With the deadline for the resignation of Tamil Nadu politicians approaching and situation in the State heating up the pro-LTTE parliamentarians there were so restless that they seemed to pray for some miracle to save their parliamentary seats. It was against this backdrop that Presidential Advisor Basil Rajapaksa visited New Delhi and customarily assured of a political solution to the ethnic problem.
Karunanidhi and his comrades were so pleased with the assurance that they “postponed” their resignation offer indefinitely while Sri Lankan security forces continued with what Tamil Nadu leaders called a genocidal war against Tamils.
Before the fall of Kilinochchi to the troops on January 2, 2009 almost all Tamil Nadu politicians were accusing Sri Lankan Government for what they called “genocide” in northern parts of Sri Lanka. Opposition leader, Jeyalalitha Jeyaram too wanted killing of Sri Lankan Tamils to be stopped, while expressing her opposition occasionally to the LTTE.
However, the same month saw a political storm kicked up by Jeyalalitha by a remark made at a media briefing on January 17. She said “The killing of the innocent Tamils can be avoided if the LTTE allows them safe passage to the areas not under their control. She argued that the Sri Lankan army’s intention was not to kill the Tamils. This was a diametrically different version to the one that has been so far presented by the politicians of the state. She dumfounded even her own party by saying that “killing of innocents is inevitable in a war. No country is an exception.” Her arguments were so contagious that even the thus far pro-LTTE Chief Minister of the state Muthuvel Karunanidhi too astonished the world on February 3, 2009 by saying at the party`s Executive Committee meeting in Chennai that LTTE lost the sympathy of his party, DMK as far back as 1987 when LTTE leader expressed his willingness to establish a dictatorial state in “Tamil Eelam” and he is sick of the LTTE.

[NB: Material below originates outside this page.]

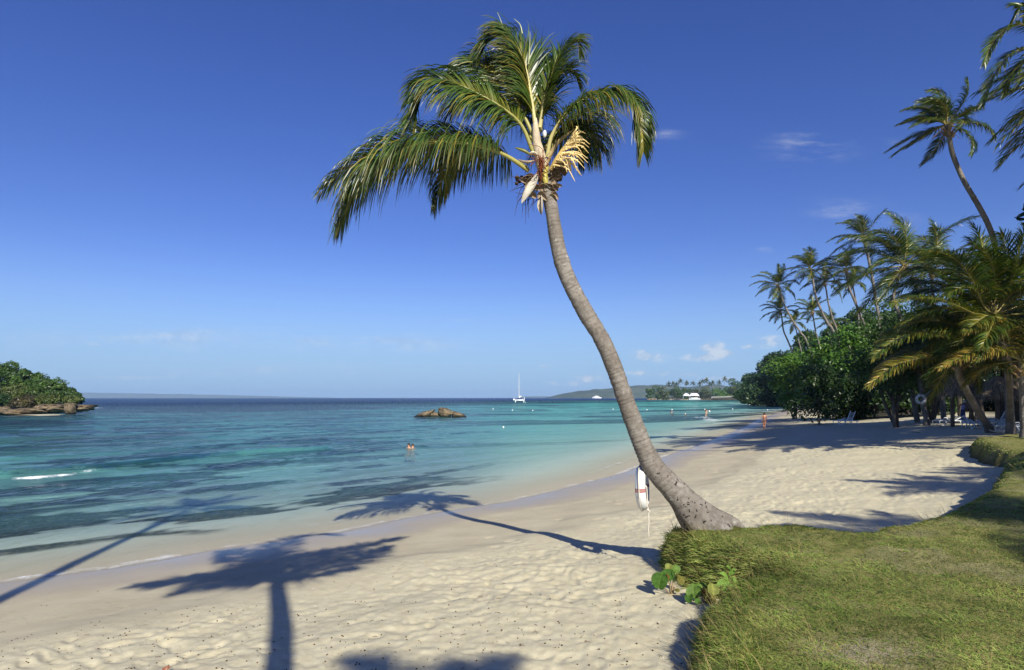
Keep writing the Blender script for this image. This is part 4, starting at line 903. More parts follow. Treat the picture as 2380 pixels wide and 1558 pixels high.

The timing of this shift of opinion was significant. These parties after agitating for the Sri Lankan Tamils when they were spread out throughout the Wanni  had softened their stance towards the issue when the same Tamil people had been entrapped in the war theatre and were in great danger. With the LTTE controlled area fast shrinking, it had been vividly clear how people were in a perilous situation in that area. This showed how these politicians played politics with the horrors of war and the misery of the people threatened with death.
What the Tamil Nadu politicians and the Tamil diaspora are not concerned about is the fact that their provocative acts and statements have a bearing on the lives of the hapless people in the once war ravaged areas in Sri Lanka. They seem to be ignorant of or not concerned about the security authorities in Sri Lanka being increasingly compelled to turn their search lights towards these people with their irresponsible words and deeds reaching the shores of this country.